Contudo, o ponto mais simples desta questão não foi observado nem pelos artistas e muito menos pelos pintores da época, pelo que merece ser retomado. Antes da fotografia ser classificada como “instrumento de registo da realidade”, a câmara escura - e mais tarde a sua sucessora natural, a câmara fotográfica - já havia alterado radicalmente as representações visuais tradicionais, através das mudanças nas perspectivas e dos cortes abruptos (presentes nas obras de muitos pintores do período renascentista como Michelangelo e Rubens) da fiel transcrição do eixo óptico da objectiva.

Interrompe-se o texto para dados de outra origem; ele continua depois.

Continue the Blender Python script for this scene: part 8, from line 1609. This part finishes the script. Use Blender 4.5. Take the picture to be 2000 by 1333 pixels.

Mas ainda no tempo do daguerreotipo, o pintor Paul Delaroche, em resposta ao valor da Fotografia para o artista, afirmou que “este processo satisfaz plenamente todas as necessidades do artista”.(Brill, 1977) Nessa época, conforme já analisámos, os retratos fotográficos eram mera versão do retrato pintado, de “tendência académica”. Ainda não se havia permitido à fotografia, como hoje se permite à televisão, ter uma “vida própria”, e esta postura era estimulada em função do grande tamanho dos equipamentos, e da “lentidão” dos materiais sensíveis, que dificultavam a captação de imagens de objectos e de seres vivos em movimento. Percebe-se então porque, mais tarde, a possibilidade de registar o instantâneo, em fracções de segundo, contribuiu directamente para a arte do retrato fotográfico, como testemunham os trabalhos de Man Ray, August Sander e outros, que também ajudaram a incorporá-la na indústria cultural emergente, e permitiu à fotografia conquistar progressivamente seus meios específicos de expressão.